The open-records lawsuit the Free Press filed in November asked the judge to order the university to turn over how it calculates the compensation for its chief investment officer. The university previously declined the Free Press’ Freedom of Information Act request for the relevant documents.

“We are still carefully reviewing the court’s decision and considering the appropriate next steps,” U-M spokesman Rick Fitzgerald said. “And, respectfully, we stand by our arguments in this case.”

Free Press Editor Peter Bhatia said it was important to sue.

“We pursue cases like this with the intent of making sure that information that should be public is public. Our reporting has shown there are more questions to be asked about the university’s endowment practices and we are grateful Judge Talbot agrees our requests are within the law.

“This week is national Sunshine Week, during which the country’s press emphasizes the importance of Freedom of Information. The timing of this ruling couldn’t be better, both for its substance and for what it represents.”

The Free Press sought the documents as part of a broad probe published last month into the governance and oversight of the university’s endowment now valued at more than $11 billion.

Executives at some of the nation’s top investment firms donated hundreds of millions of dollars to U-M while the university invested billions of dollars in those companies’ funds, the Free Press investigation found. More than $400 million of that amount was sent into funds managed by three alumni who advise the university on its investments. Critics worry Michigan’s approach of investing with some of its top donors, who also help guide the university’s endowment, creates a conflict

The university’s chief investment officer, Erik Lundberg, has been the point man deciding where U-M invests its billions for nearly 20 years. He was one of the university’s highest-paid employees with more than $2 million in compensation in 2016 (His base salary was $690,000 in the same year). But it was unclear how exactly he earns his money.

Unlike for other top earners, including the university’s president and football coach, U-M had declined to release the terms of Lundberg’s employment, including any financial incentives. In court papers, university lawyers wrote that such a disclosure “would reveal a proprietary formula developed by the University to enable it to be competitive in the marketplace for the services of a chief investment officer.”

This week, Michael J. Talbot, the chief judge for the state’s court of claims in Lansing, rejected the university’s defense, writing in part that U-M failed to show that the compensation formula was “the subject of some other type of protectable interest, such as patent or copyright.”

The judge privately reviewed the university’s documents before ruling in favor of disclosure.

The judge also found that in order for the university to be able to keep the information secret, the compensation formula would have to be valuable enough to give the university a competitive advantage. But that wasn’t the case, Talbot concluded.

“Because the University cannot show a competitive advantage — and it has alleged that it is not even required to show the secret has value — the University has not satisfied its burden of demonstrating that the formula is a trade secret,” the judge wrote.

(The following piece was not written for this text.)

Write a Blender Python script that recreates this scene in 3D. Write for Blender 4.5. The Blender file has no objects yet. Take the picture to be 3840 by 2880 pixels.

Talbot ordered U-M to reimburse the Free Press for its legal fees in the case because the public university failed in its duty to share the documents the public has a right to see.

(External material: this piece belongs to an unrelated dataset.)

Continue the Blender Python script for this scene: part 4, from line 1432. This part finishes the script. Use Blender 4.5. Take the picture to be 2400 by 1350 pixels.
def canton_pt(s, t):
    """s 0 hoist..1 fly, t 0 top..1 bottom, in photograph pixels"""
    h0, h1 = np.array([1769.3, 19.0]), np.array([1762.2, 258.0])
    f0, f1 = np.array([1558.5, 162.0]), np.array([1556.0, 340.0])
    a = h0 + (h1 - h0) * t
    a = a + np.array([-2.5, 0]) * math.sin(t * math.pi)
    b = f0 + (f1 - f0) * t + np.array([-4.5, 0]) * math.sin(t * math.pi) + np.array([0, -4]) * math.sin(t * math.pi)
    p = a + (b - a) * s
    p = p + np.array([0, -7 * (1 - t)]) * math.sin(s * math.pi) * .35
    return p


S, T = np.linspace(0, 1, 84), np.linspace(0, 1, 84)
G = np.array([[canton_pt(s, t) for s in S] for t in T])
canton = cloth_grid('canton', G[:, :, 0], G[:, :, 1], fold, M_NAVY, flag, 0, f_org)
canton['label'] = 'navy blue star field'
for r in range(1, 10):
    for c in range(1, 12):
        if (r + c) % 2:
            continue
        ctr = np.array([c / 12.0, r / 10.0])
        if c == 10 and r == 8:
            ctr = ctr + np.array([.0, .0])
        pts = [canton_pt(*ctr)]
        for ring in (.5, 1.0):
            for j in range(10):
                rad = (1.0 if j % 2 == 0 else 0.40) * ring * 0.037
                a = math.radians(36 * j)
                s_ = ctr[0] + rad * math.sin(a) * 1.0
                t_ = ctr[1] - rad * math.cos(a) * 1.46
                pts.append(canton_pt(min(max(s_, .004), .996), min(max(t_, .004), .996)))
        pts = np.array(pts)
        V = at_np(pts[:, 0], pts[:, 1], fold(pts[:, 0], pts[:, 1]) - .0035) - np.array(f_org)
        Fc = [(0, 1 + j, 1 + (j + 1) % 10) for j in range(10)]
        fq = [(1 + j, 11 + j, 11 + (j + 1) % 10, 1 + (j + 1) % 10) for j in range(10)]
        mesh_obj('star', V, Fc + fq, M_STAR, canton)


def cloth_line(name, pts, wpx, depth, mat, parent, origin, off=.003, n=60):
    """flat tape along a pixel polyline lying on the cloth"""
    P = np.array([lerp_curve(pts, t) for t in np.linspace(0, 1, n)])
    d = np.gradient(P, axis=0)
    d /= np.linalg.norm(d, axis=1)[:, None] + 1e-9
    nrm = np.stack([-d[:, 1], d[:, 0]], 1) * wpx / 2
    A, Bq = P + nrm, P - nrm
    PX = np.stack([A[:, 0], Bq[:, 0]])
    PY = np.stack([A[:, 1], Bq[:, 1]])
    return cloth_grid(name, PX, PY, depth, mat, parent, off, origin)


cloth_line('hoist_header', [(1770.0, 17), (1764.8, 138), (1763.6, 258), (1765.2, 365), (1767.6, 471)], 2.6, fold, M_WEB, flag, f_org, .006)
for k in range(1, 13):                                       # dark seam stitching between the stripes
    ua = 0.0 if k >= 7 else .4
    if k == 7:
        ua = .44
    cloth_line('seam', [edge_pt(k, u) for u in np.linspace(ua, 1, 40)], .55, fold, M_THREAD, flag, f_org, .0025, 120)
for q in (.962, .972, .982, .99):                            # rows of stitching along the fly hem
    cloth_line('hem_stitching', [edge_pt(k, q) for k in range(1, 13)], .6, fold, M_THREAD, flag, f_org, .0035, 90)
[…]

“Consistent with the pro-disclosure nature of the statute, FOIA exemptions are to be narrowly construed, and a public body bears the burden of proving that an exemption applies,” Talbot wrote in a 12 -page decision dated Monday. However, the judge declined to allow the Free Press to recover damages for the university’s failure, adding that he did not “find that defendant acted arbitrarily and capriciously by refusing to disclose or provide copies of the records at issue.”

U-M has 21 days to comply with Talbot’s order. The university also could appeal.